The majority in Rosales-Mireles did not simply assume the legitimacy of the guidelines as a continuing feature of the federal sentencing apparatus, but instead asserted it front and center. In its Section I-A, the majority began by saying, “[T]o ensure ‘certainty and fairness’ in sentencing, district courts must operate within the framework established by Congress. The Sentencing Guidelines serve an important role in that framework. District courts must begin their analysis with the Guidelines and remain cognizant of them throughout the sentencing process.” Rosales-Mireles is thus another tile in a post-Booker mosaic into which the guidelines, however advisory, are cemented.
One obvious question after Rosales-Mireles is what the court means by the term “ordinarily” to describe when a defendant is entitled to a resentencing after the district court has made a plain sentencing guidelines error. Such language implies a presumption in favor of relief in any such case. However, the court did not specify what might rebut that presumption. “There may be instances where countervailing factors satisfy the court of appeals that the fairness, integrity, and public reputation of the proceedings will be preserved absent correction,” stated the majority. “But on the facts of this case, there are no such factors.”
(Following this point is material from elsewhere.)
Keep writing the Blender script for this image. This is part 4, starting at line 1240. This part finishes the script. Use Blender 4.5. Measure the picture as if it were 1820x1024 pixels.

The court did rule out one argument that prosecutors might have attempted. Under United States v. Vonn, a defendant bears the burden to persuade the court that the error seriously affected the “fairness, integrity or public reputation of judicial proceedings.” Prosecutors might have argued that, even after Rosales-Mireles, defendants must demonstrate that there are no “countervailing factors” that would negate their eligibility for relief. However, the court made it clear in its footnote 4 that such an argument must fail. “In the ordinary case,” it stated, “proof of a plain Guidelines error that affects the defendant’s substantial rights is sufficient to meet that burden.”